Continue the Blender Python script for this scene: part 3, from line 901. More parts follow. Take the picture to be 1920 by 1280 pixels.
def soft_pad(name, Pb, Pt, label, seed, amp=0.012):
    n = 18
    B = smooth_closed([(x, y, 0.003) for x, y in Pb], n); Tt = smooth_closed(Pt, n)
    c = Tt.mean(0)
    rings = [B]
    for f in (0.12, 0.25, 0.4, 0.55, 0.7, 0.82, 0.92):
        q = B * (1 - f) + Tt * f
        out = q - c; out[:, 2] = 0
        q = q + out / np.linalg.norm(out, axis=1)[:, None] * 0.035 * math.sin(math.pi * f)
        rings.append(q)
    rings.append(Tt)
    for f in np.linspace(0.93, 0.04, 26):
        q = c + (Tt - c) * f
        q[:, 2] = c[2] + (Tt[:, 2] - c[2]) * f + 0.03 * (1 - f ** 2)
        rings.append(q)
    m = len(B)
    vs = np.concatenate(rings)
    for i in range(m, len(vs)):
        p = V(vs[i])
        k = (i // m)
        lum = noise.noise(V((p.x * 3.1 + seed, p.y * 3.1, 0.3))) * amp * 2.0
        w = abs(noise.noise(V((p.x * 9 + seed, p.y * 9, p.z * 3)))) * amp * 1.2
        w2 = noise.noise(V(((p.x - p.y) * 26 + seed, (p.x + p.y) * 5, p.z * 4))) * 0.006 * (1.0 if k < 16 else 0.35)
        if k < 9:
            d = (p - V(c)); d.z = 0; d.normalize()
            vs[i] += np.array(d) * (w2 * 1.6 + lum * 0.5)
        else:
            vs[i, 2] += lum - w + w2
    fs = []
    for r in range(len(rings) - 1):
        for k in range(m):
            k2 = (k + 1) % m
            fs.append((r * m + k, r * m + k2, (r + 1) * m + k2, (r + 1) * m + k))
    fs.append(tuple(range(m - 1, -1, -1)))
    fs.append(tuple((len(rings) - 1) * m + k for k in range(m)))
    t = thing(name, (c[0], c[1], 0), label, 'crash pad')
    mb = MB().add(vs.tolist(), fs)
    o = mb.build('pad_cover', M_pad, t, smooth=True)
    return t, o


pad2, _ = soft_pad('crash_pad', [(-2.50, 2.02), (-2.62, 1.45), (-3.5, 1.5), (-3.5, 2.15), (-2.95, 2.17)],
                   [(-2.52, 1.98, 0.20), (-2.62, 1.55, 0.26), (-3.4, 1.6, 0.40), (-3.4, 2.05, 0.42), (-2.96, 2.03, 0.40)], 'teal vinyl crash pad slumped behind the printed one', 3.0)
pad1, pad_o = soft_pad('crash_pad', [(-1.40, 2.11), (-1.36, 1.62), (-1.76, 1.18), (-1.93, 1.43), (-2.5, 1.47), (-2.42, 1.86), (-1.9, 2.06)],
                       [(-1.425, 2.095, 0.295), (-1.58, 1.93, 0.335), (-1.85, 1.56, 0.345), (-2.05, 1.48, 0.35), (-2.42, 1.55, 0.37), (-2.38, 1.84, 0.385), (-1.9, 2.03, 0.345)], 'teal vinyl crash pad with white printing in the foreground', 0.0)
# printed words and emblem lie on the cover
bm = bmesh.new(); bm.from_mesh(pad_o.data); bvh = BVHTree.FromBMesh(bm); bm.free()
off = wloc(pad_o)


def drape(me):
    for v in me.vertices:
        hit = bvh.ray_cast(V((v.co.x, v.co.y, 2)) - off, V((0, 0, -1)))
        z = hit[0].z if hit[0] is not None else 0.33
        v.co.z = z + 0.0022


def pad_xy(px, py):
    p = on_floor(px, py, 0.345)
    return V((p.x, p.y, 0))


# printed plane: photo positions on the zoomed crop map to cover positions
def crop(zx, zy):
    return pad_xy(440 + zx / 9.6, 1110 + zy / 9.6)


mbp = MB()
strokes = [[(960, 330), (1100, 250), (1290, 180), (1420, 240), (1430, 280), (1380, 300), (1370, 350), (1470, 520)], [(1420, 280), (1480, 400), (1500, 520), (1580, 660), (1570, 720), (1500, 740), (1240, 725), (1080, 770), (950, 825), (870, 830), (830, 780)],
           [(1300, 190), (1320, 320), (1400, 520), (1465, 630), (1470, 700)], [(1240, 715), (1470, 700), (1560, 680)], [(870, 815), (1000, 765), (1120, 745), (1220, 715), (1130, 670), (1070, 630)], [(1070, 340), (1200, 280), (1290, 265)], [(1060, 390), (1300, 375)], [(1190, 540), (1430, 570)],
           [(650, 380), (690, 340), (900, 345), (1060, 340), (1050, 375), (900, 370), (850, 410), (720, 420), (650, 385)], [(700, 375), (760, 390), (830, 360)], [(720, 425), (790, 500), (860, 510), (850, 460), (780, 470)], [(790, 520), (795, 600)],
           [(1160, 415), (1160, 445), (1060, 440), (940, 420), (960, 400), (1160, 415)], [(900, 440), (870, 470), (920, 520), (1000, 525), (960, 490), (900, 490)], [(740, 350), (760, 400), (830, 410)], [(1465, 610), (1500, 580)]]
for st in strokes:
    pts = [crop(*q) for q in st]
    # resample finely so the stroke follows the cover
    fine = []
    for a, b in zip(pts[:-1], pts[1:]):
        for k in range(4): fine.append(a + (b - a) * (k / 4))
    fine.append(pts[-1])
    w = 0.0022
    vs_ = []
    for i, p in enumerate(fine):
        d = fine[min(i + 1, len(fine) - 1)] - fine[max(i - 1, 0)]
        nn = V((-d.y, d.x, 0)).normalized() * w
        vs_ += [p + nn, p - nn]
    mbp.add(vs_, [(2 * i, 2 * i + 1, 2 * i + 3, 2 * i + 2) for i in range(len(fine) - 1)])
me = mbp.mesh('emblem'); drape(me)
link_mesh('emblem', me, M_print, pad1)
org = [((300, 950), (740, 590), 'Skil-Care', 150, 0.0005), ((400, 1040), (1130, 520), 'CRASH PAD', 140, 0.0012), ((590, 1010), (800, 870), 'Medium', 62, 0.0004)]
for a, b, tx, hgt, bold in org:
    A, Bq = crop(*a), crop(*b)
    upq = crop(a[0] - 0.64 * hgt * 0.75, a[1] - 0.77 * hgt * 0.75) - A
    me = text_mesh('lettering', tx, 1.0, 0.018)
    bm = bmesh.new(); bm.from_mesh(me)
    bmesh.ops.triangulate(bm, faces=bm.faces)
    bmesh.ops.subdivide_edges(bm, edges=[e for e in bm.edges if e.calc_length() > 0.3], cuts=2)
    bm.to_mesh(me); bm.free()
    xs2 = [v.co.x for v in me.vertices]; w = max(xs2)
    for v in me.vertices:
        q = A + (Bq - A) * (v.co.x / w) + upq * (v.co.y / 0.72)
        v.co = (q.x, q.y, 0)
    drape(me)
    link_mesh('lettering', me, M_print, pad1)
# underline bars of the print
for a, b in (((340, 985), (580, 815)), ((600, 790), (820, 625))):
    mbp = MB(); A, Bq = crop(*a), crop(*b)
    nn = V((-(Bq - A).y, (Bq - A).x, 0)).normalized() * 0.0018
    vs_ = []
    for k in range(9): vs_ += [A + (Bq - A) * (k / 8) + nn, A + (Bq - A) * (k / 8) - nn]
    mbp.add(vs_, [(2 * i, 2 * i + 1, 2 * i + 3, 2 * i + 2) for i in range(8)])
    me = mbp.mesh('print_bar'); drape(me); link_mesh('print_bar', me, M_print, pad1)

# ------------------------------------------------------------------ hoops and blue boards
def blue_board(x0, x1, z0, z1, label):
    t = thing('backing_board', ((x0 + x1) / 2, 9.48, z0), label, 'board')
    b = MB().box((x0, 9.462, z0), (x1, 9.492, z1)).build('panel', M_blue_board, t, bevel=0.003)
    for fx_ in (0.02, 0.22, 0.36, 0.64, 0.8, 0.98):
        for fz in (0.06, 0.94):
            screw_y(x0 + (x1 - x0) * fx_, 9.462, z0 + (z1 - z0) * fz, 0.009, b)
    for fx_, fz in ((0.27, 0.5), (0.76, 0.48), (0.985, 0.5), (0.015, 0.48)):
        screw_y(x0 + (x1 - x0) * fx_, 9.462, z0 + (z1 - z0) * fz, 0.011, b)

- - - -

Write out, unaltered, the lines from the opening of the listing through the line that includes "return t, o".

**EXERCISE SOLUTION**
Continue the Blender Python script for this scene: part 3, from line 901. More parts follow. Take the picture to be 1920 by 1280 pixels.
def soft_pad(name, Pb, Pt, label, seed, amp=0.012):
    n = 18
    B = smooth_closed([(x, y, 0.003) for x, y in Pb], n); Tt = smooth_closed(Pt, n)
    c = Tt.mean(0)
    rings = [B]
    for f in (0.12, 0.25, 0.4, 0.55, 0.7, 0.82, 0.92):
        q = B * (1 - f) + Tt * f
        out = q - c; out[:, 2] = 0
        q = q + out / np.linalg.norm(out, axis=1)[:, None] * 0.035 * math.sin(math.pi * f)
        rings.append(q)
    rings.append(Tt)
    for f in np.linspace(0.93, 0.04, 26):
        q = c + (Tt - c) * f
        q[:, 2] = c[2] + (Tt[:, 2] - c[2]) * f + 0.03 * (1 - f ** 2)
        rings.append(q)
    m = len(B)
    vs = np.concatenate(rings)
    for i in range(m, len(vs)):
        p = V(vs[i])
        k = (i // m)
        lum = noise.noise(V((p.x * 3.1 + seed, p.y * 3.1, 0.3))) * amp * 2.0
        w = abs(noise.noise(V((p.x * 9 + seed, p.y * 9, p.z * 3)))) * amp * 1.2
        w2 = noise.noise(V(((p.x - p.y) * 26 + seed, (p.x + p.y) * 5, p.z * 4))) * 0.006 * (1.0 if k < 16 else 0.35)
        if k < 9:
            d = (p - V(c)); d.z = 0; d.normalize()
            vs[i] += np.array(d) * (w2 * 1.6 + lum * 0.5)
        else:
            vs[i, 2] += lum - w + w2
    fs = []
    for r in range(len(rings) - 1):
        for k in range(m):
            k2 = (k + 1) % m
            fs.append((r * m + k, r * m + k2, (r + 1) * m + k2, (r + 1) * m + k))
    fs.append(tuple(range(m - 1, -1, -1)))
    fs.append(tuple((len(rings) - 1) * m + k for k in range(m)))
    t = thing(name, (c[0], c[1], 0), label, 'crash pad')
    mb = MB().add(vs.tolist(), fs)
    o = mb.build('pad_cover', M_pad, t, smooth=True)
    return t, o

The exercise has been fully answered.